After a comprehensive assessment and months of research, the Alabama Historical Commission (AHC) is proud to announce the wreck of the Clotilda, the last known vessel to bring enslaved persons to the United States, has been identified.

For nearly 160 years, the waters around Mobile have concealed the final destination of the Gulf Schooner Clotilda. Residents of Africatown have carried the memory of their ancestors who were forcefully and violently migrated from Africa to the shores of Alabama. Since then, the final chapter of the Clotilda story has been shrouded in mystery.

From February to July 1860, the Clotilda illegally transported 110 people from Benin, Africa to Mobile, Alabama. This gross transgression took place 52 years after the United States banned the importation of enslaved people to the country. Co-conspirators, Timothy Meaher and Captain William Foster made an effort to evade authorities and destroy evidence of their criminal voyage by burning the vessel and dividing the Africans among their captors, where they remained in slavery until the end of the Civil War. A small band of the Clotilda passengers reunited post-war with the hopes of returning to Africa. When that dream was not realized, the survivors and their descendants established a new home for themselves in the Plateau area of Mobile – a community which is now known today as Africatown.   

The Alabama Historical Commission, working in conjunction with the Black Heritage Council, National Geographic Society (NGS),Smithsonian National Museum of African American History & Culture (NMAAHC), the Slave Wrecks Project (SWP),Diving with a Purpose (DWP), and the National Park Service (NPS)., assembled a team of foremost experts in maritime archaeology led by Dr. James Delgado and SEARCH, INC to conduct archaeological assessment of a previously unsearched area of the Mobile River.

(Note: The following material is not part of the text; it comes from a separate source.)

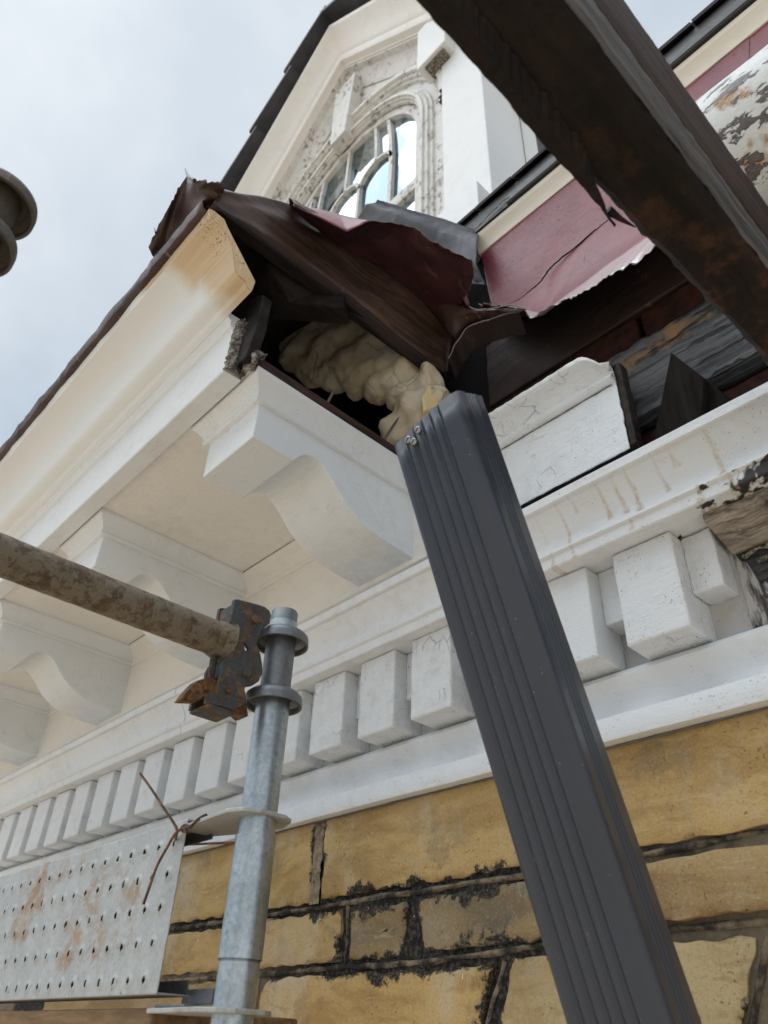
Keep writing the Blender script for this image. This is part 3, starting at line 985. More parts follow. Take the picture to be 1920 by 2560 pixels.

Initial historical research and archaeological survey revealed up to two dozen vessels from the 19th and 20th centuries. 

The survey led to underwater excavation that revealed one wreck that closely matched some of the known characteristics of Clotilda. “Utilizing the latest scientific techniques and in-depth archival research, the team identified a target for further investigation and excavation,” said Eric Sipes, Senior Archaeologist with the State of Alabama.

After a year of study, including forensic analysis in SEARCH and National Geographic’s laboratories, consulting with other experts, exhaustive archival research into original documents, the scientific research concluded the wreck is likely Clotilda.

“We are cautious about placing names on shipwrecks that no longer bear a name or something like a bell with the ship’s name on it,” notes Delgado, “but the physical and forensic evidence powerfully suggests that this is Clotilda.”